Faced with a party in turmoil over his ideas to build a wall between the United States and Mexico, deport 11 million illegal immigrants and bar Muslims from entering the country, Trump declared he had expanded the party by drawing in disaffected blue-collar Democrats who like his tough-on-trade rhetoric.
"I am a unifier," he said. "I would love to see the Republican Party and everybody get together and unify and when we unify, there's nobody that's going to beat us."
The rivals of both Trump and Clinton aim to knock them off their pedestals in contests ahead in Michigan, Florida and Illinois.
Trump waved off criticism from the country's top two elected Republicans, House Speaker Paul Ryan and Senate Majority Leader Mitch McConnell, over his delayed disavowal of an endorsement by David Duke, a former leader of the Ku Klux Klan, a white supremacist group.
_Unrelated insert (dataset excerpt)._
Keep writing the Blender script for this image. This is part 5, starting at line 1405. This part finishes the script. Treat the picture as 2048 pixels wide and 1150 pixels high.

"I've disavowed," Trump said. "I'm going to get along with Congress, okay? Paul Ryan, I don't know him well, but I'm sure I'm going to get along great with him. And if I don't, he's going to have to pay a big price, okay?" Trump said in remarks that could further inflame party tensions.
Clinton, who still faces a well-funded Sanders despite having taken control of the Democratic race, was eager to assail Trump as a way of getting Democratic voters used to the idea of her as the nominee.
"The stakes in this election have never been higher and the rhetoric we're hearing on the other side has never been lower," Clinton told supporters in Miami. "Trying to divide America between us and them is wrong, and we're not going to let it work."